─── RECORDS TO PROCESS ───

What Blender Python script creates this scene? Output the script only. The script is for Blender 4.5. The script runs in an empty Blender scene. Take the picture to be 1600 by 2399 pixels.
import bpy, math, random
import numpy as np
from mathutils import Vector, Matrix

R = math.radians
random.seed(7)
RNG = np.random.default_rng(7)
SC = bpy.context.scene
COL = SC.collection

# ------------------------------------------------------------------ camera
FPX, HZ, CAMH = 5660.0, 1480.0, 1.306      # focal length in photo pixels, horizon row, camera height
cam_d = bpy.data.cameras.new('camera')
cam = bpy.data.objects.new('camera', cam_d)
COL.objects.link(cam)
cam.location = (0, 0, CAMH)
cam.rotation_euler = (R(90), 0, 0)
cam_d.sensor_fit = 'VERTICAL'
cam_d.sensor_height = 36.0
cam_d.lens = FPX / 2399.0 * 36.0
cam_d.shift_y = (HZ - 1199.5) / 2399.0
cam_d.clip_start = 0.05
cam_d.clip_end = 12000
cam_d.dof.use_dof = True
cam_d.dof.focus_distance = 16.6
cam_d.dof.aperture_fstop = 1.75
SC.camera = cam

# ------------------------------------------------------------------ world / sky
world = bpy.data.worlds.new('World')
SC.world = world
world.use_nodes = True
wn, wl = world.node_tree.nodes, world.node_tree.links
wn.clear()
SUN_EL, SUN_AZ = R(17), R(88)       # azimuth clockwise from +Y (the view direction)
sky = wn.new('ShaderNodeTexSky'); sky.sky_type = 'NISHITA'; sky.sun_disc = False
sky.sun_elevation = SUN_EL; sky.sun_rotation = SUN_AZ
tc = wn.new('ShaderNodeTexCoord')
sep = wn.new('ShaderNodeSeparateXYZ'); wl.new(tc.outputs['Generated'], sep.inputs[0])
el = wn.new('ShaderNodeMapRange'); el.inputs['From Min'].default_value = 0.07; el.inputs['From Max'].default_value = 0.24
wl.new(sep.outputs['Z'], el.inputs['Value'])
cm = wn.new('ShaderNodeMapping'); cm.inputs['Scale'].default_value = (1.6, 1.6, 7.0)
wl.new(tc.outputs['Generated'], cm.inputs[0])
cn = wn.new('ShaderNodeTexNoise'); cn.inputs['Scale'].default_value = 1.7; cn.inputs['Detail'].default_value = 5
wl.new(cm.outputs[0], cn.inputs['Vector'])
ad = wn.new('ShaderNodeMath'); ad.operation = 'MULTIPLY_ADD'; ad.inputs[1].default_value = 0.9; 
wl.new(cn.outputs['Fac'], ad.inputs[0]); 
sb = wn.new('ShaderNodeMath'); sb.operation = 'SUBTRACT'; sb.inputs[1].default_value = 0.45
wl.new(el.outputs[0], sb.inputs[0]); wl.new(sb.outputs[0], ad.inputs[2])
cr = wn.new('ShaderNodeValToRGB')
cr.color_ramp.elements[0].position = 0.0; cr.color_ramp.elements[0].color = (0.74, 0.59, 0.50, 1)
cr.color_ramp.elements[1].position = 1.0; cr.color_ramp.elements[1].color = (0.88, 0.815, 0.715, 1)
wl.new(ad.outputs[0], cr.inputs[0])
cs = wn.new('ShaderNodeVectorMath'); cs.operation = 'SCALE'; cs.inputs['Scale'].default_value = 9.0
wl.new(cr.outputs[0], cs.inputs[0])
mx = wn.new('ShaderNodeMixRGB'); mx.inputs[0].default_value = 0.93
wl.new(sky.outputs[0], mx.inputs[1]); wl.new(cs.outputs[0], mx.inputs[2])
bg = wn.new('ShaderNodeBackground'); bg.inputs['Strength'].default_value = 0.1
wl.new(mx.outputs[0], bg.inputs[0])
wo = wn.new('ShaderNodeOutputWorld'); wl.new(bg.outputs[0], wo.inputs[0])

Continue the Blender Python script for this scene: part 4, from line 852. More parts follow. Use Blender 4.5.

───

### REQUIREMENT
Transcribe the data above in full, exactly.

### SOLUTION TO THIS PROBLEM
What Blender Python script creates this scene? Output the script only. The script is for Blender 4.5. The script runs in an empty Blender scene. Take the picture to be 1600 by 2399 pixels.
import bpy, math, random
import numpy as np
from mathutils import Vector, Matrix

R = math.radians
random.seed(7)
RNG = np.random.default_rng(7)
SC = bpy.context.scene
COL = SC.collection

# ------------------------------------------------------------------ camera
FPX, HZ, CAMH = 5660.0, 1480.0, 1.306      # focal length in photo pixels, horizon row, camera height
cam_d = bpy.data.cameras.new('camera')
cam = bpy.data.objects.new('camera', cam_d)
COL.objects.link(cam)
cam.location = (0, 0, CAMH)
cam.rotation_euler = (R(90), 0, 0)
cam_d.sensor_fit = 'VERTICAL'
cam_d.sensor_height = 36.0
cam_d.lens = FPX / 2399.0 * 36.0
cam_d.shift_y = (HZ - 1199.5) / 2399.0
cam_d.clip_start = 0.05
cam_d.clip_end = 12000
cam_d.dof.use_dof = True
cam_d.dof.focus_distance = 16.6
cam_d.dof.aperture_fstop = 1.75
SC.camera = cam

# ------------------------------------------------------------------ world / sky
world = bpy.data.worlds.new('World')
SC.world = world
world.use_nodes = True
wn, wl = world.node_tree.nodes, world.node_tree.links
wn.clear()
SUN_EL, SUN_AZ = R(17), R(88)       # azimuth clockwise from +Y (the view direction)
sky = wn.new('ShaderNodeTexSky'); sky.sky_type = 'NISHITA'; sky.sun_disc = False
sky.sun_elevation = SUN_EL; sky.sun_rotation = SUN_AZ
tc = wn.new('ShaderNodeTexCoord')
sep = wn.new('ShaderNodeSeparateXYZ'); wl.new(tc.outputs['Generated'], sep.inputs[0])
el = wn.new('ShaderNodeMapRange'); el.inputs['From Min'].default_value = 0.07; el.inputs['From Max'].default_value = 0.24
wl.new(sep.outputs['Z'], el.inputs['Value'])
cm = wn.new('ShaderNodeMapping'); cm.inputs['Scale'].default_value = (1.6, 1.6, 7.0)
wl.new(tc.outputs['Generated'], cm.inputs[0])
cn = wn.new('ShaderNodeTexNoise'); cn.inputs['Scale'].default_value = 1.7; cn.inputs['Detail'].default_value = 5
wl.new(cm.outputs[0], cn.inputs['Vector'])
ad = wn.new('ShaderNodeMath'); ad.operation = 'MULTIPLY_ADD'; ad.inputs[1].default_value = 0.9; 
wl.new(cn.outputs['Fac'], ad.inputs[0]); 
sb = wn.new('ShaderNodeMath'); sb.operation = 'SUBTRACT'; sb.inputs[1].default_value = 0.45
wl.new(el.outputs[0], sb.inputs[0]); wl.new(sb.outputs[0], ad.inputs[2])
cr = wn.new('ShaderNodeValToRGB')
cr.color_ramp.elements[0].position = 0.0; cr.color_ramp.elements[0].color = (0.74, 0.59, 0.50, 1)
cr.color_ramp.elements[1].position = 1.0; cr.color_ramp.elements[1].color = (0.88, 0.815, 0.715, 1)
wl.new(ad.outputs[0], cr.inputs[0])
cs = wn.new('ShaderNodeVectorMath'); cs.operation = 'SCALE'; cs.inputs['Scale'].default_value = 9.0
wl.new(cr.outputs[0], cs.inputs[0])
mx = wn.new('ShaderNodeMixRGB'); mx.inputs[0].default_value = 0.93
wl.new(sky.outputs[0], mx.inputs[1]); wl.new(cs.outputs[0], mx.inputs[2])
bg = wn.new('ShaderNodeBackground'); bg.inputs['Strength'].default_value = 0.1
wl.new(mx.outputs[0], bg.inputs[0])
wo = wn.new('ShaderNodeOutputWorld'); wl.new(bg.outputs[0], wo.inputs[0])

Continue the Blender Python script for this scene: part 4, from line 852. More parts follow. Use Blender 4.5.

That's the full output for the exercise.